As I understand the (English) market, it’s unfortunately the case that foreign books and translations don’t sell. I wouldn’t be surprised to find this holds true in other book markets as well. By including the name of the translator on the cover, we signal to a buyer that this book they’re holding in their hands (yes, this very one) is Other. That the author is Other. That the author’s writing in informed by other cultural norms. That they may value different things, their writing be incomprehensible because of it. And people put them down, unbought, because foreigner cooties are scary. It also reminds us that we’re not reader the author’s story. We’re reading the translator’s interpretation of that story. We’re reading officially endorsed fanfiction and there’s no guarantee that a book will be translated as-is or whether the publisher will want the author/translator to make changes to help ensure that the book is more marketable. And they do ask it of authors. They may make their publishing deals hinge on those changes even.

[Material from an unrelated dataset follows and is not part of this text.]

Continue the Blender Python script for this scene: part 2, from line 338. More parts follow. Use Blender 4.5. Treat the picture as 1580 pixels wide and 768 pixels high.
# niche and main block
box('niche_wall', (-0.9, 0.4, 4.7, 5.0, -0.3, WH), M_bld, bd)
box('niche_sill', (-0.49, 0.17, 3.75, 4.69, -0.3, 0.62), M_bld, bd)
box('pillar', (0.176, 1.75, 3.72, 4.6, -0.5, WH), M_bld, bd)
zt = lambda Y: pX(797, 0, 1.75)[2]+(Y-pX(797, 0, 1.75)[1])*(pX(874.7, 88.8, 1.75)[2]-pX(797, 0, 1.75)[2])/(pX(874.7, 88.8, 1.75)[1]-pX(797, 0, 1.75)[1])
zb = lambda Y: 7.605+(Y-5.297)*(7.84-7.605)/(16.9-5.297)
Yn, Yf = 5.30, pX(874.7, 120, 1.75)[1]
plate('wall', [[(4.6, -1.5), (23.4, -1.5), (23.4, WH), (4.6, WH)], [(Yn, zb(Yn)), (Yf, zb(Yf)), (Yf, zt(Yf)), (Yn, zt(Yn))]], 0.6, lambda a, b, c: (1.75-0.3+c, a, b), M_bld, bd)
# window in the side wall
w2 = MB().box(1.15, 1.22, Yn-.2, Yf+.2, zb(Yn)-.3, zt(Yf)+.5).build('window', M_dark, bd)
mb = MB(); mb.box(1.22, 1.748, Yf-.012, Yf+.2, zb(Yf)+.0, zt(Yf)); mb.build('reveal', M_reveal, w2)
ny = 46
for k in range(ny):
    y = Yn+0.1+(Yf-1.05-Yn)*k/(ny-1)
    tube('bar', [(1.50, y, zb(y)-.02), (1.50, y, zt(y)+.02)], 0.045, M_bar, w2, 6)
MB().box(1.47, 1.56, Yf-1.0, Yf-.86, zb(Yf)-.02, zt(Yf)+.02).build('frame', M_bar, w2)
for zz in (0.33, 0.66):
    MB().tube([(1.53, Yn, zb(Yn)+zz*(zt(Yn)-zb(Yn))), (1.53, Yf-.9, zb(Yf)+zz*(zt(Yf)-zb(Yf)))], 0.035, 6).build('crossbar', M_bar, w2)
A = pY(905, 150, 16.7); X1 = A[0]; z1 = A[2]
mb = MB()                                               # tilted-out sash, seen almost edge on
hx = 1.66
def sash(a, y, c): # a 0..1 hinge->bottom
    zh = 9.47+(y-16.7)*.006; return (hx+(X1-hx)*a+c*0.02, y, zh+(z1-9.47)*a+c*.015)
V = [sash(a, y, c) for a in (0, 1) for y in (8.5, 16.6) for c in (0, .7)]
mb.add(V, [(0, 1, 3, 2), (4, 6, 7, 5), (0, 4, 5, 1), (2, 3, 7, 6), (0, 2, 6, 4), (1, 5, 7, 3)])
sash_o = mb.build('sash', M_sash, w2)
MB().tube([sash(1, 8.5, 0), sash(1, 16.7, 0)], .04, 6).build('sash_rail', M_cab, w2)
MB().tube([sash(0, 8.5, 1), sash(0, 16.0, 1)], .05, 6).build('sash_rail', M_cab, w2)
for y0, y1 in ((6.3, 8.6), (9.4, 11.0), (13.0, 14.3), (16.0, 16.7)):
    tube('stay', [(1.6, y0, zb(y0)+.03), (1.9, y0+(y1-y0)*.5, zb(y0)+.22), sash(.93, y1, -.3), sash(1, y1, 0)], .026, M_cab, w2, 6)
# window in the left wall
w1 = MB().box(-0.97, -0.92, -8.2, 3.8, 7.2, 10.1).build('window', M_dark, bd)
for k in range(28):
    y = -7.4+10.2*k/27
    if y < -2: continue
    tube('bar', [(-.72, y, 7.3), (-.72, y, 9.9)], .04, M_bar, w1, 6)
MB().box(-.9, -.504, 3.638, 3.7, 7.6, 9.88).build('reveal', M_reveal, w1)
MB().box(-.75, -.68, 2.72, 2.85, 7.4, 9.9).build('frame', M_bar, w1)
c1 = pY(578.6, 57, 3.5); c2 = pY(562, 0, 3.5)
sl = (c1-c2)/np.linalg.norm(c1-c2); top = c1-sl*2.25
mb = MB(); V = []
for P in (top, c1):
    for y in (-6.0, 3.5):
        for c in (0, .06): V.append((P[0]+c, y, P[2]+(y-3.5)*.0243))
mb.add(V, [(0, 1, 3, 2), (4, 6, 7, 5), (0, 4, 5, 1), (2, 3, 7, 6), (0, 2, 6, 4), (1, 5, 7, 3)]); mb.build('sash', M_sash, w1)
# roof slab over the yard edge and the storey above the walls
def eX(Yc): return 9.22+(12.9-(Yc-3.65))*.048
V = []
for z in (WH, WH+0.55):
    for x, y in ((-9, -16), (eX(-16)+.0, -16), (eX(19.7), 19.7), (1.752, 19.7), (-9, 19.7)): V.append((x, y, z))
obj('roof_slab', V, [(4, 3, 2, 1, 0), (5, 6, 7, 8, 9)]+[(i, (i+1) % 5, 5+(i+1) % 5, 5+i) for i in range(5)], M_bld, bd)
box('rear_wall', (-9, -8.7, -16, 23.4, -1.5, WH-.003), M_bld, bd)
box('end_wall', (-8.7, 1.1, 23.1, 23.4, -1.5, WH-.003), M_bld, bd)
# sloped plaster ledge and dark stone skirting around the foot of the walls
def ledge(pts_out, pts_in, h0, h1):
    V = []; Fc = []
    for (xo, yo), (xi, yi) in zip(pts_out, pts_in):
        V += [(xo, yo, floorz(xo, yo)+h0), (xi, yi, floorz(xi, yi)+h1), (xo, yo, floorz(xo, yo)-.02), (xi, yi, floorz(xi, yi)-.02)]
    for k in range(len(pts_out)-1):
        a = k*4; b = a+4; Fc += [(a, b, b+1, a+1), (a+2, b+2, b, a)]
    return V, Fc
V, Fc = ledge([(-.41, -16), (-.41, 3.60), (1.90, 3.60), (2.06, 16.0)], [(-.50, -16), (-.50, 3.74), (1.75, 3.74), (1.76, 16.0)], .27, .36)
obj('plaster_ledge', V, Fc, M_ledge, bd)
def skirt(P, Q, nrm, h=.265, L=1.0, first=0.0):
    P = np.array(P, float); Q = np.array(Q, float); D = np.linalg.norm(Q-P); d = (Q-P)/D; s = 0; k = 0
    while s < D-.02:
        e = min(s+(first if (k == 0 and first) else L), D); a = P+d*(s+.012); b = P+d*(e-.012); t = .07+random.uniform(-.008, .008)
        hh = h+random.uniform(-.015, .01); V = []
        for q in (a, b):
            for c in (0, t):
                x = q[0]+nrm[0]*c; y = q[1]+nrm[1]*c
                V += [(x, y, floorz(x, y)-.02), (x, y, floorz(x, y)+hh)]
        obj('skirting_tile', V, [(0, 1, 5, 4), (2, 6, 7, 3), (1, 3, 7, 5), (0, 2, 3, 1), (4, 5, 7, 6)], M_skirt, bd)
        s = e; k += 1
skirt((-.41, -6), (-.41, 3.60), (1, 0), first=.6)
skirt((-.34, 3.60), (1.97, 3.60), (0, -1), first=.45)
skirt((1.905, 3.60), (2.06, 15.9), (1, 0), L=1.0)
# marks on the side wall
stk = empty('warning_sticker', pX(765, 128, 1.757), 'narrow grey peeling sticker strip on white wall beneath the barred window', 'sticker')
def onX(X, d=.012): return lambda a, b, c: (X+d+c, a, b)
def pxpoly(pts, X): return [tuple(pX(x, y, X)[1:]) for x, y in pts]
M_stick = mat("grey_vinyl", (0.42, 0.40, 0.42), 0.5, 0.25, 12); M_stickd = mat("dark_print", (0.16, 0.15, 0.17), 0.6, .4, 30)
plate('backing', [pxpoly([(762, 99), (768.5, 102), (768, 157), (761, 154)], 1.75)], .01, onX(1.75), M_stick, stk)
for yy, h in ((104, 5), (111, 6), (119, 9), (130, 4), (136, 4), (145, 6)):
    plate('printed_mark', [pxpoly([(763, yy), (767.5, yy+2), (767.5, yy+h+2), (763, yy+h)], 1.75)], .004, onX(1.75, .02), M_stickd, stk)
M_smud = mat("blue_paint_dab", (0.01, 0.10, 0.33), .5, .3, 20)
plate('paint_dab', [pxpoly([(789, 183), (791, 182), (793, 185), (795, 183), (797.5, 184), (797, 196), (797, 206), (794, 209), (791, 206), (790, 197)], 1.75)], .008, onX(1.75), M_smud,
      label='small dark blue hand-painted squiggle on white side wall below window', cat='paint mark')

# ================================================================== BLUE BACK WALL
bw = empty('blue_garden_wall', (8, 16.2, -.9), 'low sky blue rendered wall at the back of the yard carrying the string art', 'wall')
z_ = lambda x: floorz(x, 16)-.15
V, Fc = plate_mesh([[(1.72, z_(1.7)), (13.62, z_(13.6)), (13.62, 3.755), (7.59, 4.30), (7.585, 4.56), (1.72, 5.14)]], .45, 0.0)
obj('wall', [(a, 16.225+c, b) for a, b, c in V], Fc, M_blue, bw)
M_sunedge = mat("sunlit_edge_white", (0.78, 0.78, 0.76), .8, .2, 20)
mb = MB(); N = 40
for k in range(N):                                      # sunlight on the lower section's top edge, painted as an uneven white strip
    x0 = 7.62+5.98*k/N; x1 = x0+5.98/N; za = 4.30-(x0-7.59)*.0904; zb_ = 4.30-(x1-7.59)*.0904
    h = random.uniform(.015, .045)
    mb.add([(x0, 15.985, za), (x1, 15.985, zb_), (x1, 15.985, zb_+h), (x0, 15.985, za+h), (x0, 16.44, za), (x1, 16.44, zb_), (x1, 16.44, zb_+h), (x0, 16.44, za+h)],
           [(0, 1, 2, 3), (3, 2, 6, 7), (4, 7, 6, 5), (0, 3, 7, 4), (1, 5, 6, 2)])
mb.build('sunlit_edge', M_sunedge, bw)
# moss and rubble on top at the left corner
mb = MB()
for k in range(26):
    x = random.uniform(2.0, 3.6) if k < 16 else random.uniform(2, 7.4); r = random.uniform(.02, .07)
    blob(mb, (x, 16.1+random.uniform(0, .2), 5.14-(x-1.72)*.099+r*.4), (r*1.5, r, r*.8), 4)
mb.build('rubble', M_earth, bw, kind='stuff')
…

Which is actually quite a different topic from whether or not books list the name of the translators on the cover, so let’s move on and back to the point I was making: translated books sell demonstrably badly. So explicitly marking books out as a translation does not look like a sound marketing strategy.
In recent years the English-language blogging sphere has grown increasingly interested in promoting and presenting diverse books (however you want to define diverse), so making it clear that a book is a translation may garner more sales from that area of book buyers. The question is whether that movement is, as of yet, large enough to change the numbers. I have no idea since I don’t have those numbers, but I’d like to think that it’s large enough to make a start. We’re starting to see a similar shift with the cover images being more inclusive, so… I’d like to think that this too is slowly shifting.